Family law practitioners may be well acquainted with the significance of the Rice and Asplund case when seeking to vary parenting orders. Mark Youssef, partner at Unified Lawyers and Accredited Specialist in Family Law, provides valuable insights into this fundamental threshold test, its practical application, and considerations for legal practitioners navigating this complex area.
Understanding the "Significant Change in Circumstances" Test
When asked about what constitutes a "significant change in circumstances" under the Rice and Asplund test, Youssef explains that the seminal 1979 case didn't provide a definitive list.
"The decision in Rice and Asplund did not provide a list of what constitutes a significant change in circumstances. Rather, it indicated that an applicant seeking to revisit parenting orders would need to satisfy the court, citing with approval the earlier Full Court decision of In the Marriage of Hayman (1976) 14 ALR 216, that 'there is some changed circumstance which will justify such a serious step, some new factor arising or, at any rate, some factor which was not disclosed at the previous hearing which would have been material'," Mark explains.
Further to this the court in Rice and Asplund went on to say: 'These are not necessarily matters for a preliminary submission, but they are matters that the judge should consider in his reasons for decision. It is a question of finding that there are circumstances which require the court to consider afresh how the welfare of the child should best be served…'
How do courts approach this test?
On how courts balance risks against benefits when considering modifications, Youssef notes that judicial approaches may vary, but the legislation is clear regarding priorities.
"The willingness to favourably reconsider an application to vary existing parenting orders, can prove different from one judicial officer to another; however, the legislation is clear in that, when deciding whether to make a particular parenting order in relation to a child, the court must regard the best interests of the child as the paramount consideration, pursuant to Section 60CA,” Mark says.
“Rice and Asplund reaffirmed the principle when it said the court should 'weigh up the factors for and against the proposals for each party, having regard to the welfare [best interests] of the child as the paramount consideration. One of these factors is the length of time the child has been in a particular situation. Another is any earlier decision of the court, and the reason for that decision. The possible advantages or disadvantages of a change of custody need consideration along with all the other usual factors'."
When it comes to persuasive evidence, Youssef explains what is most prudent.
"The strongest, most persuasive evidence, as in all cases, whether for or against, is typically that which is supported by extrinsic documents (such as emails, text messages and other communications) and/or possibly expert opinion, rather than simple 'he said / she said' lay opinion evidence of the parties."

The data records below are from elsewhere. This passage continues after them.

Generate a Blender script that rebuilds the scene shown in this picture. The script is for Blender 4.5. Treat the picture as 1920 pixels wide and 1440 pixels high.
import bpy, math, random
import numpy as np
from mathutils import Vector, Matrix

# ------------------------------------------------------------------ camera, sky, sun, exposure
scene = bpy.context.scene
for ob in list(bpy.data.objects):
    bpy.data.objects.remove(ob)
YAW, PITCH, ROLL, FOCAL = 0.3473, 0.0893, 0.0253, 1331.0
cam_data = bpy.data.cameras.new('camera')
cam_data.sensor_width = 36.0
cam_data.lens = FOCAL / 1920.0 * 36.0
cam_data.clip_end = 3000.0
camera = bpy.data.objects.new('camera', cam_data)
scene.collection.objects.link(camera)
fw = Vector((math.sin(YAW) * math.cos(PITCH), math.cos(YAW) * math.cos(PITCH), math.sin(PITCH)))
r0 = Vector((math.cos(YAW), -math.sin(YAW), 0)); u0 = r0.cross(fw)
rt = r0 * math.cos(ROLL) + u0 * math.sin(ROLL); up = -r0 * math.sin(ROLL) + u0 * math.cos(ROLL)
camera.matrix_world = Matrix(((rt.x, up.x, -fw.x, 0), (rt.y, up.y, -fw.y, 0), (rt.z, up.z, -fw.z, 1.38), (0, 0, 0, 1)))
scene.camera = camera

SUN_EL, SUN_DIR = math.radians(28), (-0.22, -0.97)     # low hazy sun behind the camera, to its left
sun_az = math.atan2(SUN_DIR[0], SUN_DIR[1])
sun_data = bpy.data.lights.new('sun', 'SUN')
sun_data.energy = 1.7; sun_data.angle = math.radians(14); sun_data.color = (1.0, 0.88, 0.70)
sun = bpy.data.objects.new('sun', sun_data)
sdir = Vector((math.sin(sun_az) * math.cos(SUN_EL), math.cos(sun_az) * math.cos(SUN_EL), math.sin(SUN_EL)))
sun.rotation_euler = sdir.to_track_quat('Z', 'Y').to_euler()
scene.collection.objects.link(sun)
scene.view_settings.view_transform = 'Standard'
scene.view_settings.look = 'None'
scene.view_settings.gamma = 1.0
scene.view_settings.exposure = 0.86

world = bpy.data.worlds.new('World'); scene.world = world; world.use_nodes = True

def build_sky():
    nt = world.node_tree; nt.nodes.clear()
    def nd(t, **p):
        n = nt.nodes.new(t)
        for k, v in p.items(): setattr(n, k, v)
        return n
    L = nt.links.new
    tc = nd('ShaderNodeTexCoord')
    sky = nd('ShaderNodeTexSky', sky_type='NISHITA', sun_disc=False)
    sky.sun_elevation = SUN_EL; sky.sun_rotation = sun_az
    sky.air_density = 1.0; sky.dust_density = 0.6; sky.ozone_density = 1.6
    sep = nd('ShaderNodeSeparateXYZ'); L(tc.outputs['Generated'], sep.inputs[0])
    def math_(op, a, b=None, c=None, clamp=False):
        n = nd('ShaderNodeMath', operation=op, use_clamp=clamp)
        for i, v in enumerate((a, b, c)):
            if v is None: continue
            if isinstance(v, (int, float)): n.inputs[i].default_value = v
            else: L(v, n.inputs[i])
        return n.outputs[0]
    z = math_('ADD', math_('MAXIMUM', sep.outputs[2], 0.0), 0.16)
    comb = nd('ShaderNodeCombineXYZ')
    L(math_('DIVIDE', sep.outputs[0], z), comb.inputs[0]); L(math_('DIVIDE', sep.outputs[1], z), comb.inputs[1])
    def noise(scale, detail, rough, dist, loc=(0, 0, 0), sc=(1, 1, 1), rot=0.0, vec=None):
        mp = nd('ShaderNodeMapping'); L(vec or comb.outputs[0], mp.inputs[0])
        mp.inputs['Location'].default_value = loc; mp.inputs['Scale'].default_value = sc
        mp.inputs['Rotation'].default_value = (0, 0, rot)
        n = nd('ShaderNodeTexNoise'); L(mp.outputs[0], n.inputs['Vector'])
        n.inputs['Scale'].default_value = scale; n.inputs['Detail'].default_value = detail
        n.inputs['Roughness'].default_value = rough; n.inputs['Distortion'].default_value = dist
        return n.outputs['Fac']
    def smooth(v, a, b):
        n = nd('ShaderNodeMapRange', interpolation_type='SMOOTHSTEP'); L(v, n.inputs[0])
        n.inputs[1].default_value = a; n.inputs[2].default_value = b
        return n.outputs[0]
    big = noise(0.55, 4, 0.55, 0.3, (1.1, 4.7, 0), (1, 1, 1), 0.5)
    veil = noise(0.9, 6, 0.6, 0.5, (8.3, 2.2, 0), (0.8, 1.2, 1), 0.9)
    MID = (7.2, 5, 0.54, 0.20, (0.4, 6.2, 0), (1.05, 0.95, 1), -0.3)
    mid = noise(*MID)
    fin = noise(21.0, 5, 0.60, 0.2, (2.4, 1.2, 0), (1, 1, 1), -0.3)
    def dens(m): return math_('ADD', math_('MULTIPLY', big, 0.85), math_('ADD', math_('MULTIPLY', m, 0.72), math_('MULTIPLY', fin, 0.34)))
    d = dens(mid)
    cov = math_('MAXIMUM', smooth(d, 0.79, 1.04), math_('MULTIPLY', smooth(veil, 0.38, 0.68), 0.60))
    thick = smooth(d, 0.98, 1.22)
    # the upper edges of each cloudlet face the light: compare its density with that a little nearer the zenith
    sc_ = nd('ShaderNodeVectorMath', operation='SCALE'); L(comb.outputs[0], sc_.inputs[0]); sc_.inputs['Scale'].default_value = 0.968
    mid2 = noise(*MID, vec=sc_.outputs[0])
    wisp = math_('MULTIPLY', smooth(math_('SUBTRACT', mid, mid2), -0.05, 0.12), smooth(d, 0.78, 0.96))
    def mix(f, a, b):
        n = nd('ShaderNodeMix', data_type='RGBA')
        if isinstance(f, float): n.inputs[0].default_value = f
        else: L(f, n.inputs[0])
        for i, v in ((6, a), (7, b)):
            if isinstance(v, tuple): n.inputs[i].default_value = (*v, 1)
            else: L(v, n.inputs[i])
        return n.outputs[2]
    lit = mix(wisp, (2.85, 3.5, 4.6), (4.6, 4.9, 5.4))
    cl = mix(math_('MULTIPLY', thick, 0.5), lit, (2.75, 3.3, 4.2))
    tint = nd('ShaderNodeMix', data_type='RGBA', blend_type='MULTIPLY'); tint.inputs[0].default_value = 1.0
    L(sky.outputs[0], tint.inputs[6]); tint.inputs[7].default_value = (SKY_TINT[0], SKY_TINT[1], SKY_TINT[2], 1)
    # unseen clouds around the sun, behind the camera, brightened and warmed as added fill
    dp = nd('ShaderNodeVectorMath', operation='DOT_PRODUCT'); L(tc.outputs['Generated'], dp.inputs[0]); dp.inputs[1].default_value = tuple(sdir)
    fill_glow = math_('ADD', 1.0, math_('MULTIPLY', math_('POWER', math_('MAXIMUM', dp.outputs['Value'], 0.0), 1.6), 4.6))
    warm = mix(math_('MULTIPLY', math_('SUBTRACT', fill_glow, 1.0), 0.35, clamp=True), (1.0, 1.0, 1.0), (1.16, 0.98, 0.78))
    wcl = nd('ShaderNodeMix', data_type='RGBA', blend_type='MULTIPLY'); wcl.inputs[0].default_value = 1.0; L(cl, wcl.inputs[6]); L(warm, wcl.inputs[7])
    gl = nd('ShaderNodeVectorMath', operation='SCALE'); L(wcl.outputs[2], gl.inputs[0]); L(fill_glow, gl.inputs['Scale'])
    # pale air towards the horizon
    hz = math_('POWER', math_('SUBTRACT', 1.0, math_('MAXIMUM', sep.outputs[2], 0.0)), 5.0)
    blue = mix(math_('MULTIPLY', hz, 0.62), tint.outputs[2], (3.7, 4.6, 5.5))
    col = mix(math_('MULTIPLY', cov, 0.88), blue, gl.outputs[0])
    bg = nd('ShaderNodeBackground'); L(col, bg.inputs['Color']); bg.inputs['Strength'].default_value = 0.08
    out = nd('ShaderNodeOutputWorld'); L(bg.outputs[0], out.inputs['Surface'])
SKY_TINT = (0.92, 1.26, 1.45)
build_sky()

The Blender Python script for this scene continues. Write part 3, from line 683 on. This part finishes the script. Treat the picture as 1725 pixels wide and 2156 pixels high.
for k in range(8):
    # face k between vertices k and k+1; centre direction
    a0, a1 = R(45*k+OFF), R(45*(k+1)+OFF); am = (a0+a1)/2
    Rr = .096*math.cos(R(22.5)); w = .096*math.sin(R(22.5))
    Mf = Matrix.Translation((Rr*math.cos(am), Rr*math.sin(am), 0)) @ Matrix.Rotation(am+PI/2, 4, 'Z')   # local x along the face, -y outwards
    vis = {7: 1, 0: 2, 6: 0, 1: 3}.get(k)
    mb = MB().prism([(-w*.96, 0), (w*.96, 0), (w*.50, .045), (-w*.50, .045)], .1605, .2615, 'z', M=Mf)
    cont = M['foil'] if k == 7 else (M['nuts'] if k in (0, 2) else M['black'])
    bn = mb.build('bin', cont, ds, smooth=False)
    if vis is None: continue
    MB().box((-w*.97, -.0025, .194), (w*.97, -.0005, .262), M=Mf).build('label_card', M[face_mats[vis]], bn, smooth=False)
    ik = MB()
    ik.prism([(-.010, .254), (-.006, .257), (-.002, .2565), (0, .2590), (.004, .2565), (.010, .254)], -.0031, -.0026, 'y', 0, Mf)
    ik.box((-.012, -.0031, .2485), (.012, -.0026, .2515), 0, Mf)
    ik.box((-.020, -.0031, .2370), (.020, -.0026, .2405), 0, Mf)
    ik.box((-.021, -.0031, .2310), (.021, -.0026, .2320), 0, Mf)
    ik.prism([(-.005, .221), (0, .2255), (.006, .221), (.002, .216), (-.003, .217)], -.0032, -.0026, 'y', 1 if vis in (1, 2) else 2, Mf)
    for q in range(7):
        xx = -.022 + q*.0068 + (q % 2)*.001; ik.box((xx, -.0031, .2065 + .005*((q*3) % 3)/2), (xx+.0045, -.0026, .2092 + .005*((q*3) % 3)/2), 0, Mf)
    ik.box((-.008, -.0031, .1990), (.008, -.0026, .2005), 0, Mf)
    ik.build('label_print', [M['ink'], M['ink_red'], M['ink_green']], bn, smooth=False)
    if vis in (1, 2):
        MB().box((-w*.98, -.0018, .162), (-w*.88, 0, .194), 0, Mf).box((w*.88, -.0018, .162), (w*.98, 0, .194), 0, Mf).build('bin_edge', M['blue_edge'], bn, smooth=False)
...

Recognising valid grounds for Order Variation
Some examples that might satisfy the Rice and Asplund threshold include relocation, significant changes in parental capacity, or the expressed wishes of mature children. When asked to elaborate on these examples and how courts have explored them in practice, Youssef shared his own experience.
"There is no exhaustive list of what may constitute a required change of circumstances; however, it again comes down to what is deemed to be in the best interests of children. If sufficient time has passed since existing orders were made, and the non-resident parent has not been taking up the opportunity to spend time and communicate with the children, an order that allows the primary carer to take up better or more lucrative employment elsewhere that will benefit the living circumstances of the family, may well pass muster with the court to allow a relocation with the children.”
“Alternatively, as children get older, especially when they reach their teenage years, their views are typically given greater weight. If sufficient time has again passed and the primary carer blocks the children from spending more time with the other parent, the changing developmental and emotional needs of the children may be best served by the court reevaluating their best interests."
Application to different Order Types
When asked about how the application of Rice and Asplund differs when dealing with interim orders versus final orders, Youssef provides clarification.
"The rule in Rice and Asplund can be applied at any stage of the proceedings, whether dealing with interim or final parenting orders. When it comes to final orders, however, the rule has in effect been codified in Section 65DAAA of the Family Law Act 1975, in respect of which the Full Court in Radecki & Radecki [2024] FedCFamC1A 246 has basically reaffirmed the same requirement of finding a significant change in circumstances to enable the court to press ahead and somehow disturb the existence of current parenting orders."
Key considerations for practitioners
Youssef offers practical advice for lawyers who don't regularly practice family law when preparing a Rice v Asplund argument. His advice is as follows:
When seeking a variation of final parenting orders - or indeed interim orders - two main things should be kept in mind:
(1) Do not do so hastily. Let many months, if not longer, pass by because, unless it is something acute, urgent or safety related, it is not on the face of it arguable that a significant change in circumstances has occurred if only a short time has elapsed.
(2) Do not do so if your client, as the applicant, simply does not like the existing orders anymore or perhaps never did. When parenting orders are made, the rule in Rice and Asplund is couched in the default assumption that it is in a child's best interests not to subject them to further litigation, unless there has been a significant change in circumstances since the existing set of orders were put in place.